(PROBLEM TO WORK ON)
Repeat the lines below exactly as they appear, but leave out the images.

(SUPPLIED DATA)

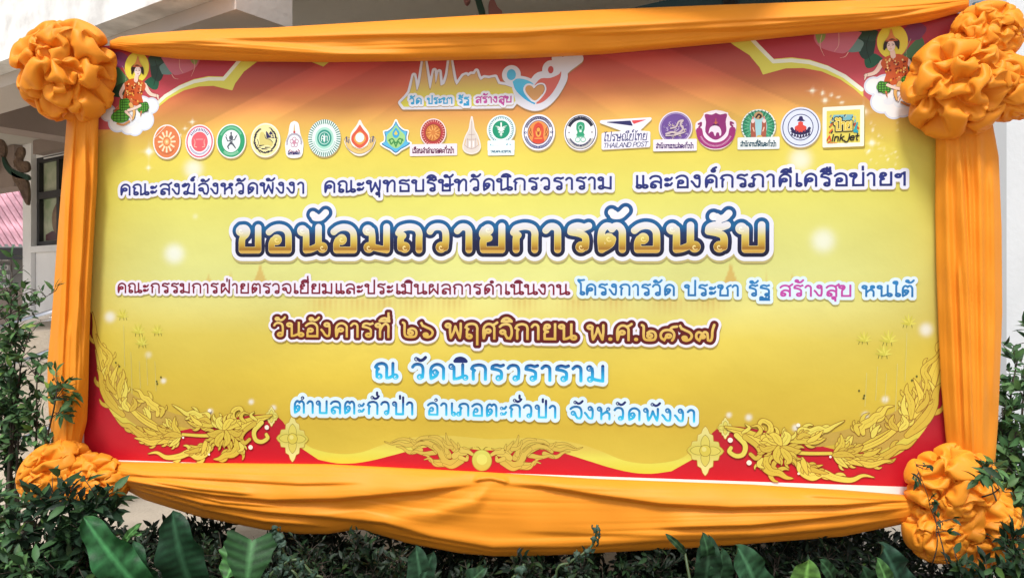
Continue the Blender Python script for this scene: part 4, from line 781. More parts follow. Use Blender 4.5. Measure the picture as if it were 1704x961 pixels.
# temple hall: wall with windows, column, eaves
hall = empty('temple_hall', F(2, 0, 0), label='white and beige temple hall with a deep eave, behind the banner', cat='building')
def part(mb, name, m, par=None, smooth=False):
    par = par or hall; o = mb.build(name, m, None, smooth); o.parent = par; o.matrix_parent_inverse = Matrix.Translation(-par.location) if par.type == 'EMPTY' else Matrix(); return o
ZS = 2.96                                        # soffit height
w = MB(); fbox(w, .0, .62, -.25, 0, .9, 2.0); fbox(w, .0, .62, -.25, 0, 3.05, 3.4); fbox(w, .62, 1.7, -.25, -.0, .9, 2.0); fbox(w, .62, 1.7, -.25, 0, 3.05, 3.4); fbox(w, 1.7, 4.6, -.25, 0, .9, 3.4)
fbox(w, 4.6, 9, -.25, 0, .9, 2.2); fbox(w, 4.6, 9, -.25, 0, 3.6, 4.2)
part(w, 'wall', M_white)
w = MB(); fbox(w, -.22, -.01, -.3, .05, .9, 3.4); part(w, 'column', M_white)
w = MB(); fbox(w, -.3, 9, -.35, .12, 0, .9); part(w, 'plinth', M_plinth)
w = MB(); fbox(w, -.008, 1.72, .003, .07, 1.93, 2.0); part(w, 'window_sill', M_white)
fr = MB(); fbox(fr, .0, .06, -.09, -.01, 2.0, 3.05); fbox(fr, .06, 1.7, -.09, -.01, 2.0, 2.06); fbox(fr, .06, 1.7, -.09, -.01, 2.99, 3.05); fbox(fr, .06, 1.7, -.085, -.005, 2.56, 2.64); fbox(fr, .48, .54, -.088, -.008, 2.06, 2.56); fbox(fr, .48, .54, -.088, -.008, 2.64, 2.99); fbox(fr, 1.64, 1.7, -.088, -.008, 2.06, 2.99)
win = part(fr, 'window', M_black)
M_pane = material('printed_pane', (.60, .62, .48), rough=.3, base2=(.26, .36, .20), nscale=5, spec=.6)
w = MB(); fbox(w, .04, 1.66, -.07, -.06, 2.03, 3.02)
o = w.build('pane', M_pane); o.parent = win
M_fig = material('pane_figure', (.16, .07, .05), rough=.3, base2=(.3, .2, .1), nscale=9)
def flat(pts, th, mk):
    V = [mk(a, b, 0) for a, b in pts]+[mk(a, b, th) for a, b in pts]; n = len(pts)
    return MB().add(V, [tuple(range(n))[::-1], tuple(range(n, 2*n))]+[(i, (i+1) % n, n+(i+1) % n, n+i) for i in range(n)])
o = flat(crom([(.56, 2.12), (.42, 2.20), (.40, 2.38), (.50, 2.50), (.54, 2.55), (.60, 2.44), (.62, 2.25), (.56, 2.12)], 4)[:-1], .004, lambda a, b, t: F(a-.12, -.058+t, b)).build('painted_figure', M_fig); o.parent = win
o = flat([(.24, 2.07), (.62, 2.07), (.62, 2.14), (.40, 2.18), (.24, 2.14)], .003, lambda a, b, t: F(a-.12, -.058+t, b)).build('painted_base', material('maroon_print', (.10, .03, .04), rough=.3)); o.parent = win
# band of dark windows at the right under the eave
fr = MB(); fbox(fr, 4.6, 9, -.2, -.06, 2.2, 2.28); fbox(fr, 4.6, 9, -.2, -.06, 3.52, 3.6)
for s_ in np.arange(4.6, 9, .92): fbox(fr, s_, s_+.07, -.19, -.05, 2.28, 3.52)
win2 = part(fr, 'window', M_black)
w = MB(); fbox(w, 4.62, 8.98, -.13, -.12, 2.25, 3.55); o = w.build('pane', M_glass); o.parent = win2
# eave: sunlit fascia, beam, soffit
w = MB(); fbox(w, -30, 3.98, 2.0, 2.14, 2.92, 4.9); fbox(w, 3.98, 6.6, 2.0, 2.14, 2.92, 4.9); part(w, 'eave_fascia', M_fascia)
w = MB(); fbox(w, -30, 6.6, 1.66, 2.0-.003, 2.84, 3.3); part(w, 'eave_beam', M_beam)
w = MB(); fbox(w, -30, 9, .003, 1.66-.003, 3.22, 3.34); part(w, 'soffit', M_soff)
w = MB(); fbox(w, -8, -.24, -.1, .14, 2.72, 3.215); fbox(w, .2, 4.4, .004, .12, 3.06, 3.215); part(w, 'lintel', M_brown)
for a_, b_ in ((2.1, 2.4), (-.9, -.6)): w = MB(); fbox(w, a_, b_, .16, 1.655, 2.90, 3.215); part(w, 'cross_beam', M_brown)
w = MB(); fbox(w, 4.3, 4.62, .005, .5, 2.8, 3.21); part(w, 'pier_head', M_beam)
g_ = MB(); hk = at(581, 6, 5.9); g_.tube([(hk.x, hk.y, 3.22), (hk.x, hk.y, 3.18), (hk.x+.02, hk.y, 3.15)], .018, 8); part(g_, 'hook', M_black, smooth=True)
g_ = MB(); g_.tube([F(s_, .02, 3.02) for s_ in (.25, 1.5, 3, 4.3)], .009, 6); part(g_, 'conduit', M_white, smooth=True)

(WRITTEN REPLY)
Continue the Blender Python script for this scene: part 4, from line 781. More parts follow. Use Blender 4.5. Measure the picture as if it were 1704x961 pixels.
# temple hall: wall with windows, column, eaves
hall = empty('temple_hall', F(2, 0, 0), label='white and beige temple hall with a deep eave, behind the banner', cat='building')
def part(mb, name, m, par=None, smooth=False):
    par = par or hall; o = mb.build(name, m, None, smooth); o.parent = par; o.matrix_parent_inverse = Matrix.Translation(-par.location) if par.type == 'EMPTY' else Matrix(); return o
ZS = 2.96                                        # soffit height
w = MB(); fbox(w, .0, .62, -.25, 0, .9, 2.0); fbox(w, .0, .62, -.25, 0, 3.05, 3.4); fbox(w, .62, 1.7, -.25, -.0, .9, 2.0); fbox(w, .62, 1.7, -.25, 0, 3.05, 3.4); fbox(w, 1.7, 4.6, -.25, 0, .9, 3.4)
fbox(w, 4.6, 9, -.25, 0, .9, 2.2); fbox(w, 4.6, 9, -.25, 0, 3.6, 4.2)
part(w, 'wall', M_white)
w = MB(); fbox(w, -.22, -.01, -.3, .05, .9, 3.4); part(w, 'column', M_white)
w = MB(); fbox(w, -.3, 9, -.35, .12, 0, .9); part(w, 'plinth', M_plinth)
w = MB(); fbox(w, -.008, 1.72, .003, .07, 1.93, 2.0); part(w, 'window_sill', M_white)
fr = MB(); fbox(fr, .0, .06, -.09, -.01, 2.0, 3.05); fbox(fr, .06, 1.7, -.09, -.01, 2.0, 2.06); fbox(fr, .06, 1.7, -.09, -.01, 2.99, 3.05); fbox(fr, .06, 1.7, -.085, -.005, 2.56, 2.64); fbox(fr, .48, .54, -.088, -.008, 2.06, 2.56); fbox(fr, .48, .54, -.088, -.008, 2.64, 2.99); fbox(fr, 1.64, 1.7, -.088, -.008, 2.06, 2.99)
win = part(fr, 'window', M_black)
M_pane = material('printed_pane', (.60, .62, .48), rough=.3, base2=(.26, .36, .20), nscale=5, spec=.6)
w = MB(); fbox(w, .04, 1.66, -.07, -.06, 2.03, 3.02)
o = w.build('pane', M_pane); o.parent = win
M_fig = material('pane_figure', (.16, .07, .05), rough=.3, base2=(.3, .2, .1), nscale=9)
def flat(pts, th, mk):
    V = [mk(a, b, 0) for a, b in pts]+[mk(a, b, th) for a, b in pts]; n = len(pts)
    return MB().add(V, [tuple(range(n))[::-1], tuple(range(n, 2*n))]+[(i, (i+1) % n, n+(i+1) % n, n+i) for i in range(n)])
o = flat(crom([(.56, 2.12), (.42, 2.20), (.40, 2.38), (.50, 2.50), (.54, 2.55), (.60, 2.44), (.62, 2.25), (.56, 2.12)], 4)[:-1], .004, lambda a, b, t: F(a-.12, -.058+t, b)).build('painted_figure', M_fig); o.parent = win
o = flat([(.24, 2.07), (.62, 2.07), (.62, 2.14), (.40, 2.18), (.24, 2.14)], .003, lambda a, b, t: F(a-.12, -.058+t, b)).build('painted_base', material('maroon_print', (.10, .03, .04), rough=.3)); o.parent = win
# band of dark windows at the right under the eave
fr = MB(); fbox(fr, 4.6, 9, -.2, -.06, 2.2, 2.28); fbox(fr, 4.6, 9, -.2, -.06, 3.52, 3.6)
for s_ in np.arange(4.6, 9, .92): fbox(fr, s_, s_+.07, -.19, -.05, 2.28, 3.52)
win2 = part(fr, 'window', M_black)
w = MB(); fbox(w, 4.62, 8.98, -.13, -.12, 2.25, 3.55); o = w.build('pane', M_glass); o.parent = win2
# eave: sunlit fascia, beam, soffit
w = MB(); fbox(w, -30, 3.98, 2.0, 2.14, 2.92, 4.9); fbox(w, 3.98, 6.6, 2.0, 2.14, 2.92, 4.9); part(w, 'eave_fascia', M_fascia)
w = MB(); fbox(w, -30, 6.6, 1.66, 2.0-.003, 2.84, 3.3); part(w, 'eave_beam', M_beam)
w = MB(); fbox(w, -30, 9, .003, 1.66-.003, 3.22, 3.34); part(w, 'soffit', M_soff)
w = MB(); fbox(w, -8, -.24, -.1, .14, 2.72, 3.215); fbox(w, .2, 4.4, .004, .12, 3.06, 3.215); part(w, 'lintel', M_brown)
for a_, b_ in ((2.1, 2.4), (-.9, -.6)): w = MB(); fbox(w, a_, b_, .16, 1.655, 2.90, 3.215); part(w, 'cross_beam', M_brown)
w = MB(); fbox(w, 4.3, 4.62, .005, .5, 2.8, 3.21); part(w, 'pier_head', M_beam)
g_ = MB(); hk = at(581, 6, 5.9); g_.tube([(hk.x, hk.y, 3.22), (hk.x, hk.y, 3.18), (hk.x+.02, hk.y, 3.15)], .018, 8); part(g_, 'hook', M_black, smooth=True)
g_ = MB(); g_.tube([F(s_, .02, 3.02) for s_ in (.25, 1.5, 3, 4.3)], .009, 6); part(g_, 'conduit', M_white, smooth=True)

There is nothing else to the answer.